#### SET PROBLEM
Reproduce the data below in full and exclude every picture.

....................

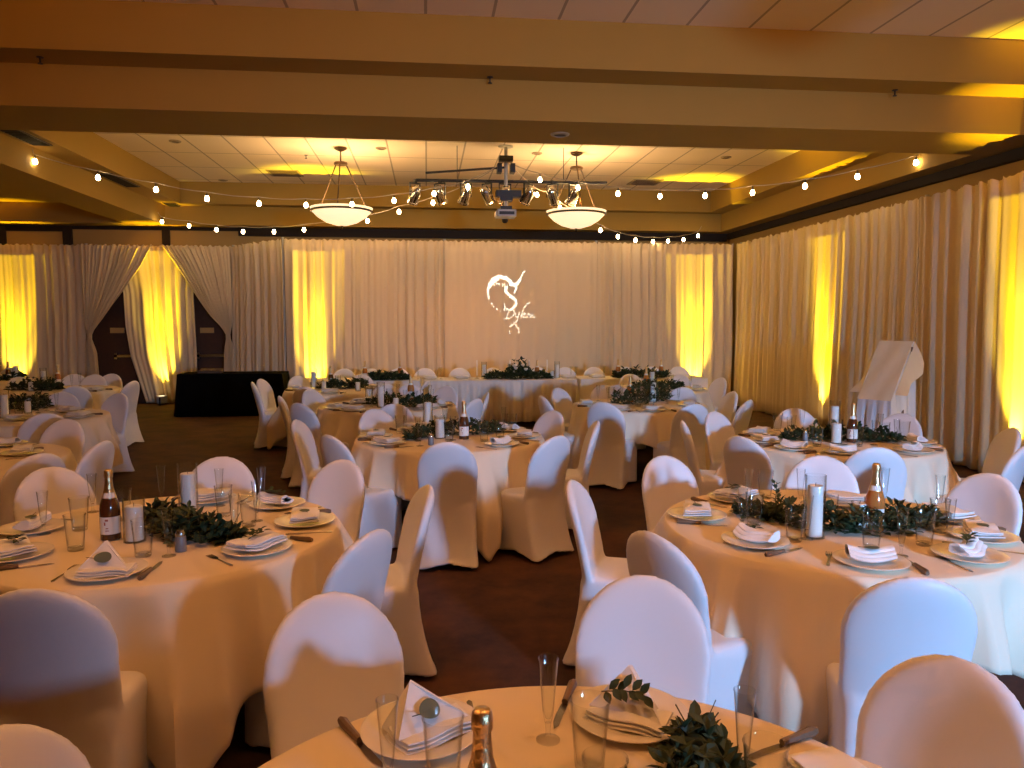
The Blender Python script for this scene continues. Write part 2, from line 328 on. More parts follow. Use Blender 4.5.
# ---------------------------------------------------------------- centre pole, projector, stage lamps
CP=Vector((1.27,12.4,0))
o=empty('projector_mount',(CP.x,CP.y,ZH)); tag(o,'white pole with black clamps hanging from ceiling, holding the projector','projector mount')
kid(o,'pole',MB().lathe([(.12,0),(.12,-.015),(.03,-.02),(.03,-.95),(0,-.95)],16).mesh('pole',M['white']))
for A_,B_ in (((-.11,-.08,-.24),(.11,.08,-.16)),((-.14,-.1,-.42),(-.07,.1,-.28)),((.07,-.1,-.42),(.14,.1,-.28)),((-.16,-.1,-.80),(.24,.1,-.70)),((-.10,-.1,-.86),(.10,.1,-.80))): kid(o,'clamp',MB().box(A_,B_).mesh('clamp',M['dark'],0))
PZ=3.42; o=empty('projector',(CP.x,CP.y,PZ)); tag(o,'white ceiling projector at the foot of the centre pole','projector')
kid(o,'projector_body',MB().box((-.15,-.17,-.055),(.15,.17,.05)).box((-.17,-.12,-.04),(-.15,.12,.03)).mesh('projector_body',M['white'],0))
kid(o,'vent_panel',MB().box((-.12,-.175,-.03),(.12,-.17,.02)).mesh('vent_panel',M['dark'],0))
kid(o,'mount_plate',MB().box((-.09,-.09,.05),(.09,.09,.115)).mesh('mount_plate',M['dark'],0))
# gobo projection: added barrel and pierced plate shape the lamp light into the monogram
LP=Vector((CP.x,CP.y+.19,PZ-.01)); MC=Vector((1.62,14.95,2.10)); ax=(MC-LP).normalized(); ex=ax.cross(Vector((0,0,1))).normalized(); ey=ex.cross(ax)
def S_(pts,w0,w1=None): return ([(Vector((x,y))) for x,y in pts],w0,w1 if w1 is not None else w0)
STR=[S_([(162,400),(155,370),(154,320),(165,275),(195,235),(245,215),(300,225),(335,250),(352,275)],10,42),
 S_([(165,300),(185,265),(230,235)],26,30),S_([(345,280),(385,280),(418,245)],34,26),S_([(405,265),(430,215),(448,180),(468,165)],12,7),S_([(470,148),(482,142)],5),
 S_([(195,262),(205,292)],6),S_([(222,262),(228,290)],6),S_([(228,275),(245,272),(250,292)],5),S_([(270,270),(276,298)],6),S_([(276,282),(292,275),(298,300)],6),S_([(312,280),(318,305)],6),
 S_([(302,305),(300,335),(325,365),(360,385),(385,410),(388,440),(370,470),(345,490)],26,20),S_([(340,380),(385,415),(390,440)],26,16),S_([(382,285),(388,310),(372,350)],24,10),S_([(345,490),(318,485),(295,470),(288,435)],12,5),S_([(295,465),(285,500)],8),
 S_([(181,436),(184,444)],9),S_([(196,464),(202,470)],8),S_([(222,484),(228,490)],9),S_([(252,506),(256,506)],6),
 S_([(345,492),(318,560)],7),S_([(318,500),(350,490),(378,508),(375,535),(345,558),(303,562)],5),
 S_([(385,522),(388,548),(404,548),(412,520)],5),S_([(414,520),(396,580),(378,592)],5),S_([(424,562),(446,490),(470,458),(492,447)],5),S_([(436,545),(458,532),(450,522),(438,545),(446,560),(464,552)],5),
 S_([(472,560),(480,525)],5),S_([(478,535),(492,526),(494,556)],5),S_([(494,556),(508,528),(514,552),(528,545)],5),
 S_([(332,632),(355,625),(378,600),(390,580)],7),S_([(368,595),(395,635),(412,650)],6),S_([(405,640),(412,690)],5),S_([(330,665),(335,690)],4),S_([(345,600),(352,628)],4)]
for _k in range(20,29):
    STR[_k]=([Vector((410+(p.x-410)*1.16,530+(p.y-530)*1.16)) for p in STR[_k][0]],5,5)
def inmono(u,v):
    p=Vector((u,v))
    for pts,w0,w1 in STR:
        k=len(pts)-1
        for i in range(k):
            a,b=pts[i],pts[i+1]; d=b-a; t_=max(0,min(1,(p-a).dot(d)/max(1e-9,d.length_squared)))
            if (a+d*t_-p).length < .5*max(6.2,min(w0+(w1-w0)*(i+t_)/k,34)*.92): return True
    return False
D0=.11; N=280; hs=.0305; gv={}; vb=[]; fb=[]
A0=atY(470,250,14.95); A1=atY(560,340,14.95)
def gid(i,j):
    if (i,j) not in gv: gv[(i,j)]=len(vb); vb.append(LP+ax*D0+ex*(-hs+2*hs*i/N)+ey*(-hs+2*hs*j/N))
    return gv[(i,j)]
for i in range(N):
    for j in range(N):
        c=ax*D0+ex*(-hs+2*hs*(i+.5)/N)+ey*(-hs+2*hs*(j+.5)/N); k=(14.95-LP.y)/c.y; q=LP+c*k
        u=(q.x-A0.x)/(A1.x-A0.x)*768; v=(q.z-A0.z)/(A1.z-A0.z)*768
        if 120<u<545 and 130<v<705 and inmono(u,v): continue
        fb.append((gid(i,j),gid(i+1,j),gid(i+1,j+1),gid(i,j+1)))
mt=Matrix(((ex.x,ey.x,-ax.x,0),(ex.y,ey.y,-ax.y,0),(ex.z,ey.z,-ax.z,0),(0,0,0,1)))
g=empty('gobo_barrel',LP); tag(g,'small black barrel with stencil plate added on front of the ceiling projector','lens barrel')
inv=Matrix.Translation(-LP)
b=MB(); b.v=[tuple(Vector(q)-LP) for q in vb]; b.f=fb; kid(g,'stencil_plate',b.mesh('stencil_plate',M['dark'],0))
kid(g,'barrel',MB().lathe([(.048,.02),(.050,-.12),(.045,-.12),(.045,.02)],24,mx=mt,closed=True).mesh('barrel',M['dark']))
spot('monogram_beam',LP,MC,800,28.5,0,(.80,.88,1),0)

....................

#### FINAL RESULT
The Blender Python script for this scene continues. Write part 2, from line 328 on. More parts follow. Use Blender 4.5.
# ---------------------------------------------------------------- centre pole, projector, stage lamps
CP=Vector((1.27,12.4,0))
o=empty('projector_mount',(CP.x,CP.y,ZH)); tag(o,'white pole with black clamps hanging from ceiling, holding the projector','projector mount')
kid(o,'pole',MB().lathe([(.12,0),(.12,-.015),(.03,-.02),(.03,-.95),(0,-.95)],16).mesh('pole',M['white']))
for A_,B_ in (((-.11,-.08,-.24),(.11,.08,-.16)),((-.14,-.1,-.42),(-.07,.1,-.28)),((.07,-.1,-.42),(.14,.1,-.28)),((-.16,-.1,-.80),(.24,.1,-.70)),((-.10,-.1,-.86),(.10,.1,-.80))): kid(o,'clamp',MB().box(A_,B_).mesh('clamp',M['dark'],0))
PZ=3.42; o=empty('projector',(CP.x,CP.y,PZ)); tag(o,'white ceiling projector at the foot of the centre pole','projector')
kid(o,'projector_body',MB().box((-.15,-.17,-.055),(.15,.17,.05)).box((-.17,-.12,-.04),(-.15,.12,.03)).mesh('projector_body',M['white'],0))
kid(o,'vent_panel',MB().box((-.12,-.175,-.03),(.12,-.17,.02)).mesh('vent_panel',M['dark'],0))
kid(o,'mount_plate',MB().box((-.09,-.09,.05),(.09,.09,.115)).mesh('mount_plate',M['dark'],0))
# gobo projection: added barrel and pierced plate shape the lamp light into the monogram
LP=Vector((CP.x,CP.y+.19,PZ-.01)); MC=Vector((1.62,14.95,2.10)); ax=(MC-LP).normalized(); ex=ax.cross(Vector((0,0,1))).normalized(); ey=ex.cross(ax)
def S_(pts,w0,w1=None): return ([(Vector((x,y))) for x,y in pts],w0,w1 if w1 is not None else w0)
STR=[S_([(162,400),(155,370),(154,320),(165,275),(195,235),(245,215),(300,225),(335,250),(352,275)],10,42),
 S_([(165,300),(185,265),(230,235)],26,30),S_([(345,280),(385,280),(418,245)],34,26),S_([(405,265),(430,215),(448,180),(468,165)],12,7),S_([(470,148),(482,142)],5),
 S_([(195,262),(205,292)],6),S_([(222,262),(228,290)],6),S_([(228,275),(245,272),(250,292)],5),S_([(270,270),(276,298)],6),S_([(276,282),(292,275),(298,300)],6),S_([(312,280),(318,305)],6),
 S_([(302,305),(300,335),(325,365),(360,385),(385,410),(388,440),(370,470),(345,490)],26,20),S_([(340,380),(385,415),(390,440)],26,16),S_([(382,285),(388,310),(372,350)],24,10),S_([(345,490),(318,485),(295,470),(288,435)],12,5),S_([(295,465),(285,500)],8),
 S_([(181,436),(184,444)],9),S_([(196,464),(202,470)],8),S_([(222,484),(228,490)],9),S_([(252,506),(256,506)],6),
 S_([(345,492),(318,560)],7),S_([(318,500),(350,490),(378,508),(375,535),(345,558),(303,562)],5),
 S_([(385,522),(388,548),(404,548),(412,520)],5),S_([(414,520),(396,580),(378,592)],5),S_([(424,562),(446,490),(470,458),(492,447)],5),S_([(436,545),(458,532),(450,522),(438,545),(446,560),(464,552)],5),
 S_([(472,560),(480,525)],5),S_([(478,535),(492,526),(494,556)],5),S_([(494,556),(508,528),(514,552),(528,545)],5),
 S_([(332,632),(355,625),(378,600),(390,580)],7),S_([(368,595),(395,635),(412,650)],6),S_([(405,640),(412,690)],5),S_([(330,665),(335,690)],4),S_([(345,600),(352,628)],4)]
for _k in range(20,29):
    STR[_k]=([Vector((410+(p.x-410)*1.16,530+(p.y-530)*1.16)) for p in STR[_k][0]],5,5)
def inmono(u,v):
    p=Vector((u,v))
    for pts,w0,w1 in STR:
        k=len(pts)-1
        for i in range(k):
            a,b=pts[i],pts[i+1]; d=b-a; t_=max(0,min(1,(p-a).dot(d)/max(1e-9,d.length_squared)))
            if (a+d*t_-p).length < .5*max(6.2,min(w0+(w1-w0)*(i+t_)/k,34)*.92): return True
    return False
D0=.11; N=280; hs=.0305; gv={}; vb=[]; fb=[]
A0=atY(470,250,14.95); A1=atY(560,340,14.95)
def gid(i,j):
    if (i,j) not in gv: gv[(i,j)]=len(vb); vb.append(LP+ax*D0+ex*(-hs+2*hs*i/N)+ey*(-hs+2*hs*j/N))
    return gv[(i,j)]
for i in range(N):
    for j in range(N):
        c=ax*D0+ex*(-hs+2*hs*(i+.5)/N)+ey*(-hs+2*hs*(j+.5)/N); k=(14.95-LP.y)/c.y; q=LP+c*k
        u=(q.x-A0.x)/(A1.x-A0.x)*768; v=(q.z-A0.z)/(A1.z-A0.z)*768
        if 120<u<545 and 130<v<705 and inmono(u,v): continue
        fb.append((gid(i,j),gid(i+1,j),gid(i+1,j+1),gid(i,j+1)))
mt=Matrix(((ex.x,ey.x,-ax.x,0),(ex.y,ey.y,-ax.y,0),(ex.z,ey.z,-ax.z,0),(0,0,0,1)))
g=empty('gobo_barrel',LP); tag(g,'small black barrel with stencil plate added on front of the ceiling projector','lens barrel')
inv=Matrix.Translation(-LP)
b=MB(); b.v=[tuple(Vector(q)-LP) for q in vb]; b.f=fb; kid(g,'stencil_plate',b.mesh('stencil_plate',M['dark'],0))
kid(g,'barrel',MB().lathe([(.048,.02),(.050,-.12),(.045,-.12),(.045,.02)],24,mx=mt,closed=True).mesh('barrel',M['dark']))
spot('monogram_beam',LP,MC,800,28.5,0,(.80,.88,1),0)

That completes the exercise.